**COLLECTED MATERIAL**
_ _ _ _ _ _ _

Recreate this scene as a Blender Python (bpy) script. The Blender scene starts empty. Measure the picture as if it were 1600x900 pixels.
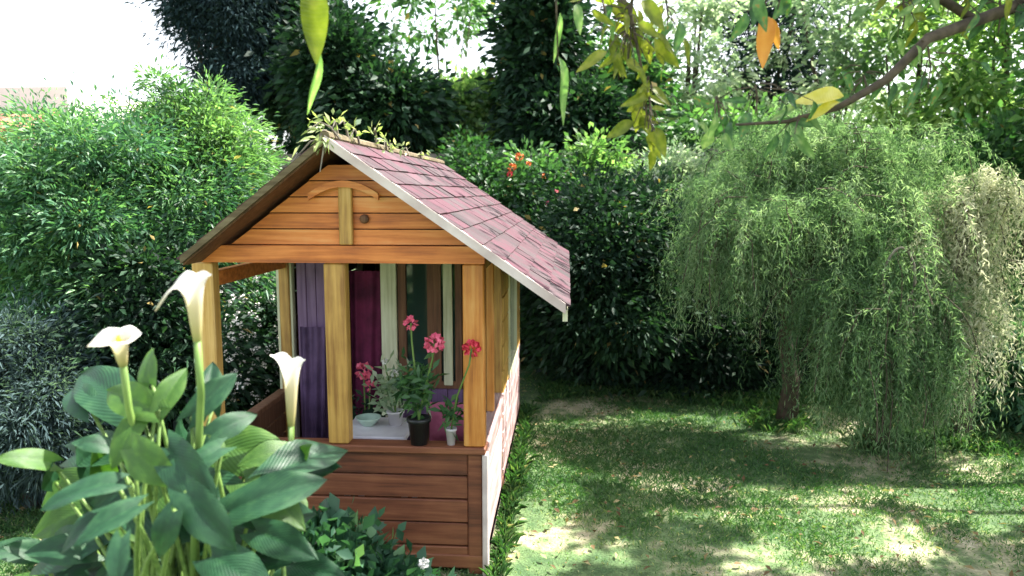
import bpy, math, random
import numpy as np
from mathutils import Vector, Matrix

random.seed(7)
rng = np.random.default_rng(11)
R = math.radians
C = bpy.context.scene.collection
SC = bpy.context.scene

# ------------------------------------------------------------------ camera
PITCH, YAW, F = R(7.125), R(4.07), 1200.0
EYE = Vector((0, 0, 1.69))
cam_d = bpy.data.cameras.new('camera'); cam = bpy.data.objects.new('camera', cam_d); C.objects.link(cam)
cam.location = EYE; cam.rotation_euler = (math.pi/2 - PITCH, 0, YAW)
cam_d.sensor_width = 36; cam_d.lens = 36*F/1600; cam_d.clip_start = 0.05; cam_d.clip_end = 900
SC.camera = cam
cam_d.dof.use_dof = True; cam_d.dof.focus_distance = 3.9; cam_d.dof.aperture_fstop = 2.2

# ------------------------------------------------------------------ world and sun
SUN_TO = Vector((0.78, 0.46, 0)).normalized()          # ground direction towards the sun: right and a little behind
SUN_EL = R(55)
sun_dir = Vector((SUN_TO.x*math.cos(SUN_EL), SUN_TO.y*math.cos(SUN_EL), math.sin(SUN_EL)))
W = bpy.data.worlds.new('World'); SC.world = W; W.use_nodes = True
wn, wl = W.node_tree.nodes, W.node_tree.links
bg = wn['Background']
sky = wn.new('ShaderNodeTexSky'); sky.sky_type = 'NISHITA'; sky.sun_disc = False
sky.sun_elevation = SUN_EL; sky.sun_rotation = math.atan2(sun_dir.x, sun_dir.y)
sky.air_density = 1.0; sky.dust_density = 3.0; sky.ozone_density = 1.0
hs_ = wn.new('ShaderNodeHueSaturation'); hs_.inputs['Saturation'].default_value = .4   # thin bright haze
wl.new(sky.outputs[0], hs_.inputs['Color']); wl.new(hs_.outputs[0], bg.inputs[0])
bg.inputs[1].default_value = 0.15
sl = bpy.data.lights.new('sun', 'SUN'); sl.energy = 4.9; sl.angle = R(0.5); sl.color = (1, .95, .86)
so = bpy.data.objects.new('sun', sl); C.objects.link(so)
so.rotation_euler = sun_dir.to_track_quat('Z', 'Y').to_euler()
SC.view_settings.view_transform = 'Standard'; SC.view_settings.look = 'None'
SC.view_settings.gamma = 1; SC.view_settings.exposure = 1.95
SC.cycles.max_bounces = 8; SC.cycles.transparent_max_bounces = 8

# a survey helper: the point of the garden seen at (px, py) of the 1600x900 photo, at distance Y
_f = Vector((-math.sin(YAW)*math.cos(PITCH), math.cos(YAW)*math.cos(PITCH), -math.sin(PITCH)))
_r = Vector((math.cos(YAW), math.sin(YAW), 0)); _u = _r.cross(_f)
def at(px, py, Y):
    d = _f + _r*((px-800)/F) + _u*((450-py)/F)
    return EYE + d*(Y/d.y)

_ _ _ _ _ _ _

**WRITTEN EXERCISE**
Give an exact reproduction of every line, leaving out any picture.

**WRITTEN RESPONSE**
Recreate this scene as a Blender Python (bpy) script. The Blender scene starts empty. Measure the picture as if it were 1600x900 pixels.
import bpy, math, random
import numpy as np
from mathutils import Vector, Matrix

random.seed(7)
rng = np.random.default_rng(11)
R = math.radians
C = bpy.context.scene.collection
SC = bpy.context.scene

# ------------------------------------------------------------------ camera
PITCH, YAW, F = R(7.125), R(4.07), 1200.0
EYE = Vector((0, 0, 1.69))
cam_d = bpy.data.cameras.new('camera'); cam = bpy.data.objects.new('camera', cam_d); C.objects.link(cam)
cam.location = EYE; cam.rotation_euler = (math.pi/2 - PITCH, 0, YAW)
cam_d.sensor_width = 36; cam_d.lens = 36*F/1600; cam_d.clip_start = 0.05; cam_d.clip_end = 900
SC.camera = cam
cam_d.dof.use_dof = True; cam_d.dof.focus_distance = 3.9; cam_d.dof.aperture_fstop = 2.2

# ------------------------------------------------------------------ world and sun
SUN_TO = Vector((0.78, 0.46, 0)).normalized()          # ground direction towards the sun: right and a little behind
SUN_EL = R(55)
sun_dir = Vector((SUN_TO.x*math.cos(SUN_EL), SUN_TO.y*math.cos(SUN_EL), math.sin(SUN_EL)))
W = bpy.data.worlds.new('World'); SC.world = W; W.use_nodes = True
wn, wl = W.node_tree.nodes, W.node_tree.links
bg = wn['Background']
sky = wn.new('ShaderNodeTexSky'); sky.sky_type = 'NISHITA'; sky.sun_disc = False
sky.sun_elevation = SUN_EL; sky.sun_rotation = math.atan2(sun_dir.x, sun_dir.y)
sky.air_density = 1.0; sky.dust_density = 3.0; sky.ozone_density = 1.0
hs_ = wn.new('ShaderNodeHueSaturation'); hs_.inputs['Saturation'].default_value = .4   # thin bright haze
wl.new(sky.outputs[0], hs_.inputs['Color']); wl.new(hs_.outputs[0], bg.inputs[0])
bg.inputs[1].default_value = 0.15
sl = bpy.data.lights.new('sun', 'SUN'); sl.energy = 4.9; sl.angle = R(0.5); sl.color = (1, .95, .86)
so = bpy.data.objects.new('sun', sl); C.objects.link(so)
so.rotation_euler = sun_dir.to_track_quat('Z', 'Y').to_euler()
SC.view_settings.view_transform = 'Standard'; SC.view_settings.look = 'None'
SC.view_settings.gamma = 1; SC.view_settings.exposure = 1.95
SC.cycles.max_bounces = 8; SC.cycles.transparent_max_bounces = 8

# a survey helper: the point of the garden seen at (px, py) of the 1600x900 photo, at distance Y
_f = Vector((-math.sin(YAW)*math.cos(PITCH), math.cos(YAW)*math.cos(PITCH), -math.sin(PITCH)))
_r = Vector((math.cos(YAW), math.sin(YAW), 0)); _u = _r.cross(_f)
def at(px, py, Y):
    d = _f + _r*((px-800)/F) + _u*((450-py)/F)
    return EYE + d*(Y/d.y)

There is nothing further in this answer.